Outer Banks beaches are among the top beaches in America (number one if you ask Forbes, but, no brag). It’s home to some of the best memories, fun stories, and endless ocean days. As fun as the ocean is though, it’s extremely important to practice ocean safety and awareness. The Outer Banks is also home to rip currents and it’s important to know how to spot them

What is a Rip Current?

Demonstration of rip current movement on the Outer Banks

Rip currents are currents that can last a few hours or are permanent. These narrow currents that occur in the surf move quickly away from shore and can reach speeds of over 5 miles per hour. The average swimmer moves about 2 miles per hour. This makes rip currents dangerous and potentially deadly.

How Do I Spot a Rip Current?

On the Outer Banks, rip currents do not have to have large waves to form. You can spot a rip current in areas where waves aren’t breaking or where foam or seaweed are rapidly being pulled out to sea. It’s easier to spot rip currents from higher up like on the beach access deck or lifeguard tower. This video from NOAA goes into more details on what rip currents are and how to spot them.

What Do I Do If I Get Trapped in a Rip Current?

If you happen to get trapped in a rip current, do not panic. Don’t fight against the current. Stay calm and don’t swim directly back to shore. Instead, swim parallel to the shoreline until you stop being pulled. Then swim back to shore.

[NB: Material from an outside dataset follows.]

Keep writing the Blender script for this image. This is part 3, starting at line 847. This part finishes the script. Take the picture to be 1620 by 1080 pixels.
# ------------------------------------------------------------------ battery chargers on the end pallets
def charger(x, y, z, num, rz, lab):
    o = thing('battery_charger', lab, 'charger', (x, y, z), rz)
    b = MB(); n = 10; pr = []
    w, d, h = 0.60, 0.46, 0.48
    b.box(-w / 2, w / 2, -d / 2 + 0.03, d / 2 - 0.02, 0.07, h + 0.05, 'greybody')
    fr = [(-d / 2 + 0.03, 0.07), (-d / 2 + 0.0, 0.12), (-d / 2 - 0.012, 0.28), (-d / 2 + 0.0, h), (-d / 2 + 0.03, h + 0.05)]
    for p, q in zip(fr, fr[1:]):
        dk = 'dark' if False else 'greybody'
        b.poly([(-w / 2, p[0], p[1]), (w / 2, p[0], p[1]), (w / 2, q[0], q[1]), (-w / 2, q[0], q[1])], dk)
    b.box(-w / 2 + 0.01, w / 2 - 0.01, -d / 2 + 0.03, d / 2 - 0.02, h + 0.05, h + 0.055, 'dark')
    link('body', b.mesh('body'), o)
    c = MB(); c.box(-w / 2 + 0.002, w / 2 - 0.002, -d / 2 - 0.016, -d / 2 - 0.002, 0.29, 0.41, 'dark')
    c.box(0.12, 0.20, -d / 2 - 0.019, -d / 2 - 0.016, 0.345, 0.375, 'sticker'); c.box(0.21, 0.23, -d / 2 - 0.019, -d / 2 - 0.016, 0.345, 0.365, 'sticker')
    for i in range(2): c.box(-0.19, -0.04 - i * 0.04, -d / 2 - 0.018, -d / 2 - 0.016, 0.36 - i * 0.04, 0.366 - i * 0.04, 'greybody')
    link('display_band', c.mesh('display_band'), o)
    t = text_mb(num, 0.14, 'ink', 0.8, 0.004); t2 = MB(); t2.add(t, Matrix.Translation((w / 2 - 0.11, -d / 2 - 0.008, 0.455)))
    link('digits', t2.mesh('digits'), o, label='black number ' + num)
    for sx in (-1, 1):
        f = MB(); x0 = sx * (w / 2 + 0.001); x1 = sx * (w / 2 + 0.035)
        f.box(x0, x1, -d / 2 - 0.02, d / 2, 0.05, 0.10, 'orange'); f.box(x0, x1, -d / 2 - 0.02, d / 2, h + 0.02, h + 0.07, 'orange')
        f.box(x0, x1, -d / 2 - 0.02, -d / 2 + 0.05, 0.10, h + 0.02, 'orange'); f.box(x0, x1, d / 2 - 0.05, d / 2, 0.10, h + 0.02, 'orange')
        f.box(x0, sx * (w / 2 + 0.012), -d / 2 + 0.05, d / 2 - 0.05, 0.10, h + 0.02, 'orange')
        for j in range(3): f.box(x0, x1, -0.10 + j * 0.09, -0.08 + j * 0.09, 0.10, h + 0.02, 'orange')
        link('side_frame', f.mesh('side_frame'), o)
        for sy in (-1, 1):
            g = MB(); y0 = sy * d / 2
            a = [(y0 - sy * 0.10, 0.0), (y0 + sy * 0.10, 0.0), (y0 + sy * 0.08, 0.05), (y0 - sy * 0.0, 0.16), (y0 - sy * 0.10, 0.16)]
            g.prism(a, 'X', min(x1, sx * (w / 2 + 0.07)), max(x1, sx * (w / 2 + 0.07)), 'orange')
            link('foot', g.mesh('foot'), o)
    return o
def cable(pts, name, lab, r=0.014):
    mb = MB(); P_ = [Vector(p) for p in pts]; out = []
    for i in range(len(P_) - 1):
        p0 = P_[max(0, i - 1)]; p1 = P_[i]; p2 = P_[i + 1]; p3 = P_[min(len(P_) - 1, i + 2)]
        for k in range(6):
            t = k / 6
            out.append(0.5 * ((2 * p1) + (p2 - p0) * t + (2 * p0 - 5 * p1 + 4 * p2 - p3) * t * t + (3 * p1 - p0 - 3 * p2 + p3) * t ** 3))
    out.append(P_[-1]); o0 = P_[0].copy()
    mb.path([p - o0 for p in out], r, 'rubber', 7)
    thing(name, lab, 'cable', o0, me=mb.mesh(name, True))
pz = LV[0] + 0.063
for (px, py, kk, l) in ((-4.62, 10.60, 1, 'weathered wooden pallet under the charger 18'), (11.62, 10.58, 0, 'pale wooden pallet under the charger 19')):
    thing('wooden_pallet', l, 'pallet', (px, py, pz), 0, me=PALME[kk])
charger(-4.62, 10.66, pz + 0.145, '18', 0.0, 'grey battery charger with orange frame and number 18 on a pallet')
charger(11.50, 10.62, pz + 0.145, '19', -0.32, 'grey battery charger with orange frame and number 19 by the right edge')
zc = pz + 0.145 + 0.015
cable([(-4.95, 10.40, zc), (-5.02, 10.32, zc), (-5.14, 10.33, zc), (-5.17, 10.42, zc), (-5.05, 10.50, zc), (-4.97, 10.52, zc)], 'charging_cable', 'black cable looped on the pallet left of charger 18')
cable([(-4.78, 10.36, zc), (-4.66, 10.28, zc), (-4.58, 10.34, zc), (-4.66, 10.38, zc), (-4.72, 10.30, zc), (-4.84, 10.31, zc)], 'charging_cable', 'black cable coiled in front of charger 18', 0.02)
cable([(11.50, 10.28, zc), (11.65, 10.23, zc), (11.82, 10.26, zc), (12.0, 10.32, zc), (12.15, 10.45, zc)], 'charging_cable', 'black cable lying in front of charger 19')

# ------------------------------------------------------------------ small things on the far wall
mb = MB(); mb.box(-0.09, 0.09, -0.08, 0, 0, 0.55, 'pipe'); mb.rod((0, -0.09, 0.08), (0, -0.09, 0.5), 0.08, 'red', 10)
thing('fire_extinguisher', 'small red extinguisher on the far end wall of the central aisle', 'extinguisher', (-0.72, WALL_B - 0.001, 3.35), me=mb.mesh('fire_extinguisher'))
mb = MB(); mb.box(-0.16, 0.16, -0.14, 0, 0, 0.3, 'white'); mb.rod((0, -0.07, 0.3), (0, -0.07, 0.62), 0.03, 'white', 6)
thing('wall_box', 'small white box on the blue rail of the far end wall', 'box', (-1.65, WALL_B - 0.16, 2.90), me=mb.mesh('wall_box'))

If you are still unable to get back to shore, draw attention to yourself. Wave your arm and yell for help.

Quick Ocean Safety Tips

  • Never swim alone
  • Try to spot rip currents before considering getting in the ocean
  • Understand beach flags; if it’s red, it means no swimming, if it’s yellow there’s a swimming hazard.
  • When in doubt, DON’T GO OUT
  • Know where your lifeguards are. There’s a helpful guide on Outer Banks Beach Access’ website that tells you the exact accesses that have lifeguards on duty.